▸ GOAL OF THE EXERCISE
Write the data out again exactly, dropping any images it holds.

▸ RECORDED INFORMATION
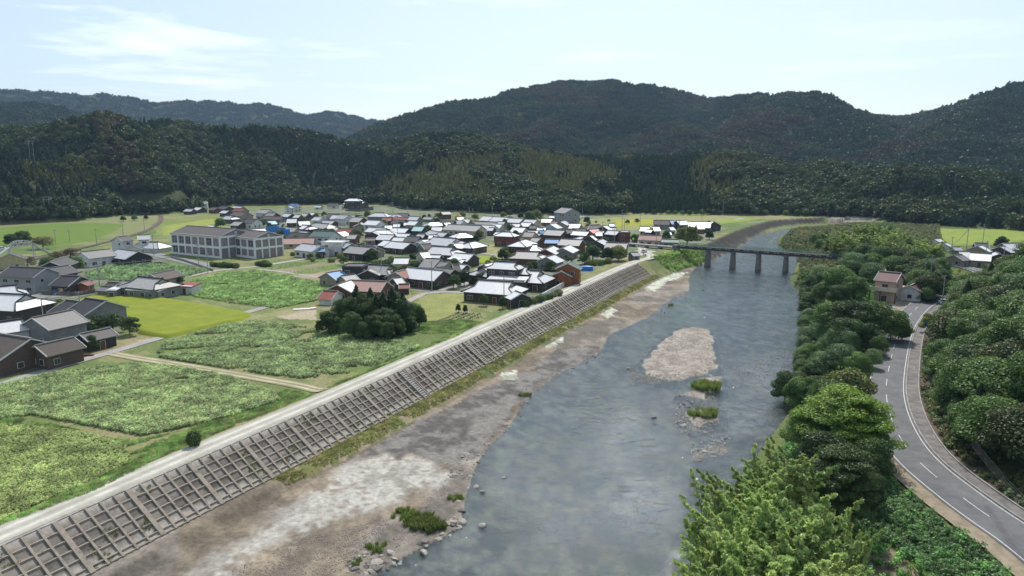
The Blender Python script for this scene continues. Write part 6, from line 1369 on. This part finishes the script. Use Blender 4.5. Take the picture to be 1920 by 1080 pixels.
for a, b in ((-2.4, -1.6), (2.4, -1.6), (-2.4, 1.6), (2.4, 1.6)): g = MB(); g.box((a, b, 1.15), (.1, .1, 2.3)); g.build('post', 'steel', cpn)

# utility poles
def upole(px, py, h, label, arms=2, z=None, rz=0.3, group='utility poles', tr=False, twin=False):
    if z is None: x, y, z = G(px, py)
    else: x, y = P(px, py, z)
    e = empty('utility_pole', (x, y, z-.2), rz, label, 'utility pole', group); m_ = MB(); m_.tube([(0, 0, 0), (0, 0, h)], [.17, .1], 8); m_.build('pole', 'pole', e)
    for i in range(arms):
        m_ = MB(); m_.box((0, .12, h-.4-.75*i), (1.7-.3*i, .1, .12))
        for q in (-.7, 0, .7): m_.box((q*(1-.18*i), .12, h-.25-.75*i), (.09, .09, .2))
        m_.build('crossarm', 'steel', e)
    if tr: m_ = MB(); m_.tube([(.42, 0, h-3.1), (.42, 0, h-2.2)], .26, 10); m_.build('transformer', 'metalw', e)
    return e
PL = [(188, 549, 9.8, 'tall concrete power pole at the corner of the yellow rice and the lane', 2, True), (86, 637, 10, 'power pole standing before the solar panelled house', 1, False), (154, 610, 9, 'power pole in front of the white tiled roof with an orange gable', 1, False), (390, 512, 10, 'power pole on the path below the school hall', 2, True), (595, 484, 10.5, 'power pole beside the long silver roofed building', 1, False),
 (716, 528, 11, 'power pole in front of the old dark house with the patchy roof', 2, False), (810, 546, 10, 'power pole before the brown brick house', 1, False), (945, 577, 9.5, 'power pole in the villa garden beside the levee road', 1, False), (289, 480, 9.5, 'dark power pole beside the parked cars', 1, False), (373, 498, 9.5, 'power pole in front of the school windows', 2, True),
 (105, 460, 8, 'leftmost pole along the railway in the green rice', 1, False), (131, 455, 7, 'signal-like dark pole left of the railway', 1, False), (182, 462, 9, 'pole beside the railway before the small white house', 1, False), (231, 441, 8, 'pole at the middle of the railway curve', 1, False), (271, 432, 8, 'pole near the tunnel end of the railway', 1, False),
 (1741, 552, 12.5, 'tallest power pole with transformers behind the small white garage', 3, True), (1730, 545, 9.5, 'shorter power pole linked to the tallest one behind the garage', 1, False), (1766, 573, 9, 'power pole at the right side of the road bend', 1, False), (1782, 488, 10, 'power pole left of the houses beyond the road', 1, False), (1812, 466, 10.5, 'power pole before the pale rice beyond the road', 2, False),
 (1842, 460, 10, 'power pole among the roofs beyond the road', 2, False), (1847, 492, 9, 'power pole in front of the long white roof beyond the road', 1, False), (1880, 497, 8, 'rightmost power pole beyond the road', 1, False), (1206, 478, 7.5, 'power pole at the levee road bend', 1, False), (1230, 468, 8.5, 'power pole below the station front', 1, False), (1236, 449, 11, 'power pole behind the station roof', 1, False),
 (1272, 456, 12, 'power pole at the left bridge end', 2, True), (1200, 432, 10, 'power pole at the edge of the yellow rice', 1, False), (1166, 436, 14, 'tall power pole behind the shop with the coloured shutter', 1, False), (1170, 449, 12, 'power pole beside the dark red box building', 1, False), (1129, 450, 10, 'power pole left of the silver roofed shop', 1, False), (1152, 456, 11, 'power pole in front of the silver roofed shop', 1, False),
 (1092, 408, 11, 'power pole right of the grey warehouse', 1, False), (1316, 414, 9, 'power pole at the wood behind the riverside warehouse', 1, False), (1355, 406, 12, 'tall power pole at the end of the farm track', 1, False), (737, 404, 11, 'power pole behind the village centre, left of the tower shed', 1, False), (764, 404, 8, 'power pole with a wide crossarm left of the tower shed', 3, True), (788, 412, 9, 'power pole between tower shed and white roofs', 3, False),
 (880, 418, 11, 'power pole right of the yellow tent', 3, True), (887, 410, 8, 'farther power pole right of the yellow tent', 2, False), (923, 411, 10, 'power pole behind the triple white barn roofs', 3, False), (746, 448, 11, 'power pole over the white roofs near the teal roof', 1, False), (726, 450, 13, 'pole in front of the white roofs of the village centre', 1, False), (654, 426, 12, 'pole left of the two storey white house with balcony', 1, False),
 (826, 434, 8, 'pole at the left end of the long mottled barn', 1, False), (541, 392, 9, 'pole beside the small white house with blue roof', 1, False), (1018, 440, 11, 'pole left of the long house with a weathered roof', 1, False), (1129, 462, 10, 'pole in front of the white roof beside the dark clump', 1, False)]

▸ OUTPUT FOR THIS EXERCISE
The Blender Python script for this scene continues. Write part 6, from line 1369 on. This part finishes the script. Use Blender 4.5. Take the picture to be 1920 by 1080 pixels.
for a, b in ((-2.4, -1.6), (2.4, -1.6), (-2.4, 1.6), (2.4, 1.6)): g = MB(); g.box((a, b, 1.15), (.1, .1, 2.3)); g.build('post', 'steel', cpn)

# utility poles
def upole(px, py, h, label, arms=2, z=None, rz=0.3, group='utility poles', tr=False, twin=False):
    if z is None: x, y, z = G(px, py)
    else: x, y = P(px, py, z)
    e = empty('utility_pole', (x, y, z-.2), rz, label, 'utility pole', group); m_ = MB(); m_.tube([(0, 0, 0), (0, 0, h)], [.17, .1], 8); m_.build('pole', 'pole', e)
    for i in range(arms):
        m_ = MB(); m_.box((0, .12, h-.4-.75*i), (1.7-.3*i, .1, .12))
        for q in (-.7, 0, .7): m_.box((q*(1-.18*i), .12, h-.25-.75*i), (.09, .09, .2))
        m_.build('crossarm', 'steel', e)
    if tr: m_ = MB(); m_.tube([(.42, 0, h-3.1), (.42, 0, h-2.2)], .26, 10); m_.build('transformer', 'metalw', e)
    return e
PL = [(188, 549, 9.8, 'tall concrete power pole at the corner of the yellow rice and the lane', 2, True), (86, 637, 10, 'power pole standing before the solar panelled house', 1, False), (154, 610, 9, 'power pole in front of the white tiled roof with an orange gable', 1, False), (390, 512, 10, 'power pole on the path below the school hall', 2, True), (595, 484, 10.5, 'power pole beside the long silver roofed building', 1, False),
 (716, 528, 11, 'power pole in front of the old dark house with the patchy roof', 2, False), (810, 546, 10, 'power pole before the brown brick house', 1, False), (945, 577, 9.5, 'power pole in the villa garden beside the levee road', 1, False), (289, 480, 9.5, 'dark power pole beside the parked cars', 1, False), (373, 498, 9.5, 'power pole in front of the school windows', 2, True),
 (105, 460, 8, 'leftmost pole along the railway in the green rice', 1, False), (131, 455, 7, 'signal-like dark pole left of the railway', 1, False), (182, 462, 9, 'pole beside the railway before the small white house', 1, False), (231, 441, 8, 'pole at the middle of the railway curve', 1, False), (271, 432, 8, 'pole near the tunnel end of the railway', 1, False),
 (1741, 552, 12.5, 'tallest power pole with transformers behind the small white garage', 3, True), (1730, 545, 9.5, 'shorter power pole linked to the tallest one behind the garage', 1, False), (1766, 573, 9, 'power pole at the right side of the road bend', 1, False), (1782, 488, 10, 'power pole left of the houses beyond the road', 1, False), (1812, 466, 10.5, 'power pole before the pale rice beyond the road', 2, False),
 (1842, 460, 10, 'power pole among the roofs beyond the road', 2, False), (1847, 492, 9, 'power pole in front of the long white roof beyond the road', 1, False), (1880, 497, 8, 'rightmost power pole beyond the road', 1, False), (1206, 478, 7.5, 'power pole at the levee road bend', 1, False), (1230, 468, 8.5, 'power pole below the station front', 1, False), (1236, 449, 11, 'power pole behind the station roof', 1, False),
 (1272, 456, 12, 'power pole at the left bridge end', 2, True), (1200, 432, 10, 'power pole at the edge of the yellow rice', 1, False), (1166, 436, 14, 'tall power pole behind the shop with the coloured shutter', 1, False), (1170, 449, 12, 'power pole beside the dark red box building', 1, False), (1129, 450, 10, 'power pole left of the silver roofed shop', 1, False), (1152, 456, 11, 'power pole in front of the silver roofed shop', 1, False),
 (1092, 408, 11, 'power pole right of the grey warehouse', 1, False), (1316, 414, 9, 'power pole at the wood behind the riverside warehouse', 1, False), (1355, 406, 12, 'tall power pole at the end of the farm track', 1, False), (737, 404, 11, 'power pole behind the village centre, left of the tower shed', 1, False), (764, 404, 8, 'power pole with a wide crossarm left of the tower shed', 3, True), (788, 412, 9, 'power pole between tower shed and white roofs', 3, False),
 (880, 418, 11, 'power pole right of the yellow tent', 3, True), (887, 410, 8, 'farther power pole right of the yellow tent', 2, False), (923, 411, 10, 'power pole behind the triple white barn roofs', 3, False), (746, 448, 11, 'power pole over the white roofs near the teal roof', 1, False), (726, 450, 13, 'pole in front of the white roofs of the village centre', 1, False), (654, 426, 12, 'pole left of the two storey white house with balcony', 1, False),
 (826, 434, 8, 'pole at the left end of the long mottled barn', 1, False), (541, 392, 9, 'pole beside the small white house with blue roof', 1, False), (1018, 440, 11, 'pole left of the long house with a weathered roof', 1, False), (1129, 462, 10, 'pole in front of the white roof beside the dark clump', 1, False)]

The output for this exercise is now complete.